• **Task data**:
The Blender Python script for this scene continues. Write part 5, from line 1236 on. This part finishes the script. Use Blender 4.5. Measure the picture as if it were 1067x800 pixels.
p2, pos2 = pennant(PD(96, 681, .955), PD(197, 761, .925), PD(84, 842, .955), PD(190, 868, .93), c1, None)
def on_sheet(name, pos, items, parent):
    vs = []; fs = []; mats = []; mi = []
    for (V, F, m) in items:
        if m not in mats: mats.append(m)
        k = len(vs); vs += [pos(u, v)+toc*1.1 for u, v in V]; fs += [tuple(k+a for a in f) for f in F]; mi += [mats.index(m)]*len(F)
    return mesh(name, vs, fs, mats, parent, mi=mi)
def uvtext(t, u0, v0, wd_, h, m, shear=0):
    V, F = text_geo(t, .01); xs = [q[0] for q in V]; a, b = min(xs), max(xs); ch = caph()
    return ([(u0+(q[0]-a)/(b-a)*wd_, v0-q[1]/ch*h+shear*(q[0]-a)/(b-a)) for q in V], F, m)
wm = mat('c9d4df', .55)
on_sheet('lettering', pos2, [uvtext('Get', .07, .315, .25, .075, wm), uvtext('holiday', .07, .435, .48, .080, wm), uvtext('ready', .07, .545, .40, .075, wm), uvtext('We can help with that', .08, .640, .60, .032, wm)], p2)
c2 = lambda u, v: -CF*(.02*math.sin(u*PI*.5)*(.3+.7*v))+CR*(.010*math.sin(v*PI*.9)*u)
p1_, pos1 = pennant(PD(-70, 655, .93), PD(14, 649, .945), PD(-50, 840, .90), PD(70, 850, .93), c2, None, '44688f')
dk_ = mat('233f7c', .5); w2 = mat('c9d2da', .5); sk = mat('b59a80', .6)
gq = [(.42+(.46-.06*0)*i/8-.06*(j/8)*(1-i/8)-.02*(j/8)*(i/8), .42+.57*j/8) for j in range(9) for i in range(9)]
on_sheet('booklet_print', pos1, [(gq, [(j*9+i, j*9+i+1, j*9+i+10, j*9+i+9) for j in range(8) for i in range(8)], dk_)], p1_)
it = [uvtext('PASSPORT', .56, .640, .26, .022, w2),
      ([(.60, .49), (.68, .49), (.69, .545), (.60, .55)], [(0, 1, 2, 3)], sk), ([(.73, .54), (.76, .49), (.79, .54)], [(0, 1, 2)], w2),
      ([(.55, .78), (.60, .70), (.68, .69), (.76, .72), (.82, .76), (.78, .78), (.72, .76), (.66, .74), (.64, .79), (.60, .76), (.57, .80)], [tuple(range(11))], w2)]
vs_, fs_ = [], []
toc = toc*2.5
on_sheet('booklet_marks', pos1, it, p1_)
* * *
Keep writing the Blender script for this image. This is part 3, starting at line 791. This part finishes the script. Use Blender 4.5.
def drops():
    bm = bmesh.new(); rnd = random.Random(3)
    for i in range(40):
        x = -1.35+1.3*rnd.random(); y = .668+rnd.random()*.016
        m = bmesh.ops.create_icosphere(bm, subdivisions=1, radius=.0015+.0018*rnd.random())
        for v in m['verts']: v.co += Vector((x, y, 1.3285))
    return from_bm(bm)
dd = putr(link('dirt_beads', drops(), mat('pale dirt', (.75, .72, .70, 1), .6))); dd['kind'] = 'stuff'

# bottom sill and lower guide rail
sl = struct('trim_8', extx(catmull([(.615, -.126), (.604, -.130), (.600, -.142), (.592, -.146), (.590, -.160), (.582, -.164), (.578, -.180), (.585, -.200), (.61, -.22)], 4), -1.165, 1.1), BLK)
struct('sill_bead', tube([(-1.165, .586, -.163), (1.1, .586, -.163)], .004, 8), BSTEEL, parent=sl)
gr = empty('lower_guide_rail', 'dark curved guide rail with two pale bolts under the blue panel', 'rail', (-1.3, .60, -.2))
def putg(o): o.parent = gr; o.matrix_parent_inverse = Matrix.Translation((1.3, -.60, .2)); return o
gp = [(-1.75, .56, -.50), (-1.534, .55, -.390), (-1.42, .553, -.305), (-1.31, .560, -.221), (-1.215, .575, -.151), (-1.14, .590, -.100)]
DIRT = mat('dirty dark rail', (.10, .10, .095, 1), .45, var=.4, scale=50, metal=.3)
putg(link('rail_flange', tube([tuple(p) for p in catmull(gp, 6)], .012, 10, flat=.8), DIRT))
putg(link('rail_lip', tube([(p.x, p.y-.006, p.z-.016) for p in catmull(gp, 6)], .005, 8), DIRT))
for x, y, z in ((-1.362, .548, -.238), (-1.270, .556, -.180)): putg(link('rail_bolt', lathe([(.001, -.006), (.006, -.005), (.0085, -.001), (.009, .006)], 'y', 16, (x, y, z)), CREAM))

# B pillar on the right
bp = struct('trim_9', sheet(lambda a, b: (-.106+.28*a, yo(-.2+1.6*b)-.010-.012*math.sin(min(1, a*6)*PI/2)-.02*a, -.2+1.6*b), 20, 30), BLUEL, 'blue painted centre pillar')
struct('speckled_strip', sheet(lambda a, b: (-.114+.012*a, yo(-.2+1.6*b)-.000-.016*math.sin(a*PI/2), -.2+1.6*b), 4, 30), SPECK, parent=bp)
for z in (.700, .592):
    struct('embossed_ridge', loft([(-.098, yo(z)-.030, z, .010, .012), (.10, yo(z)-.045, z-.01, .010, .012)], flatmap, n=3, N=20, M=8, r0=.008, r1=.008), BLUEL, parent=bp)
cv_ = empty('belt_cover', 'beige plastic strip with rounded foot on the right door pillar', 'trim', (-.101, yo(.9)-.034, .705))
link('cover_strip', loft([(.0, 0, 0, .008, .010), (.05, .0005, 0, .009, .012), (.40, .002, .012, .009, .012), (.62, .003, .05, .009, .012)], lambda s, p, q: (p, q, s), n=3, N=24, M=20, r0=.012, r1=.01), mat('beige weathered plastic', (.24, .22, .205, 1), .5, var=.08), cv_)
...
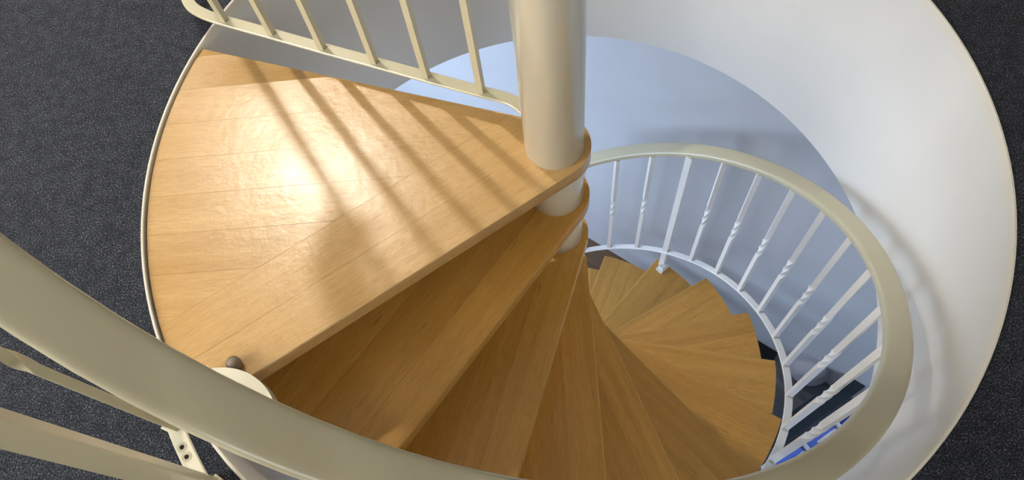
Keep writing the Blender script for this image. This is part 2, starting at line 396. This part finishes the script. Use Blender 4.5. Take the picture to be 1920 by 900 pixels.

• **The problem**: Sift the material for lines with the string "script". Copy each one found.

• **Task solution**:
The Blender Python script for this scene continues. Write part 5, from line 1236 on. This part finishes the script. Use Blender 4.5. Measure the picture as if it were 1067x800 pixels.
Keep writing the Blender script for this image. This is part 3, starting at line 791. This part finishes the script. Use Blender 4.5.
Keep writing the Blender script for this image. This is part 2, starting at line 396. This part finishes the script. Use Blender 4.5. Take the picture to be 1920 by 900 pixels.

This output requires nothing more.